Former Buffalo Sabres center Peter McNab was named Thursday as one of three inductees into the United States Hockey Hall of Fame for extraordinary contribution to the sport of hockey in the U.S.

McNab will be joined by New York City writer Stan Fischler, one of the giants of hockey journalism, and former Philadelphia Flyers player and General Manager Paul Holmgren.

The Class of 2021 will be enshrined with the Class of 2020 at a formal ceremony in December, with details to be announced. One of the members of the Class of '20 is University of Wisconsin coach and former NHL player Tony Granato, the brother of Sabres coach Don Granato.
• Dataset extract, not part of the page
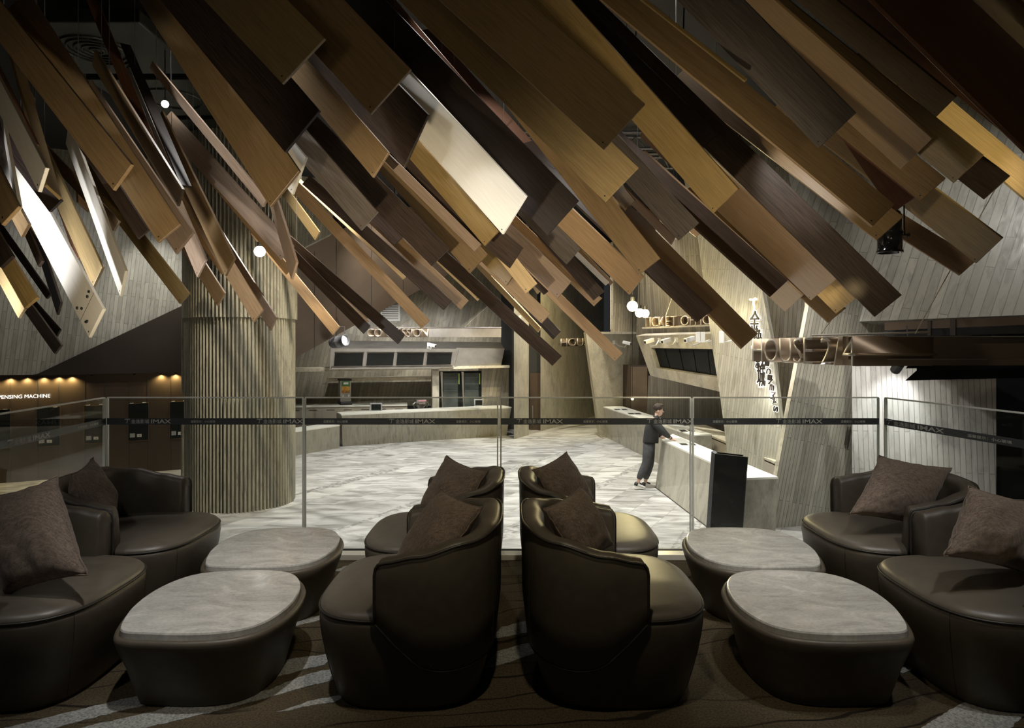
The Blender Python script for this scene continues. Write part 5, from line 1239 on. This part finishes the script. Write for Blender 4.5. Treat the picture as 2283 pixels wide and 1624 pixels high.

McNab, 69, ranks 19th among Americans in NHL history with 813 points in 995 regular-season games for four teams. He has had seven consecutive seasons with 70 or more points and six in a row with 35-plus goals while helping his teams to Stanley Cup Playoff appearances 10 times.

McNab was the Sabres' sixth-round pick (No. 85) in the 1972 draft out of the University of Denver. He began his pro career in 1973 with the Sabres' farm club in Cincinnati and tore up the AHL with 34 goals and 73 points in 49 games. He had three goals and nine points in 22 games for the Sabres that season as well, scoring his first NHL goal on Dec. 15, 1973 in a 4-3 loss at Minnesota on an assist from Buffalo legend Rick Martin.  

McNab's NHL breakthrough came with Buffalo during the 1974-75 season, when he had 22 goals and 21 assists in 53 games in the season that saw the Sabres advance to the Stanley Cup final before losing to Philadelphia.

McNab had 24 goals and 32 assists in 79 games for the Sabres in 1975-76 but was then traded to Boston for Andre Savard in one of the worst moves ever made by Buffalo General Manager Punch Imlach. McNab continued to flourish in Boston, posting a career high of 41 goals in 1977-78 and rolling up four years of at least 80 points.

He played in two more Cup finals with the Bruins, losing to Montreal in 1977 and 1978. He later played for Vancouver and New Jersey, finishing his career with the Devils in 1987.

Since his retirement, McNab has spent more than 30 years as a broadcaster. He spent eight years as a color analyst for the Devils and the last 25 seasons calling games for the Colorado Avalanche, a team he joined upon their move from Quebec City to Denver in 1995.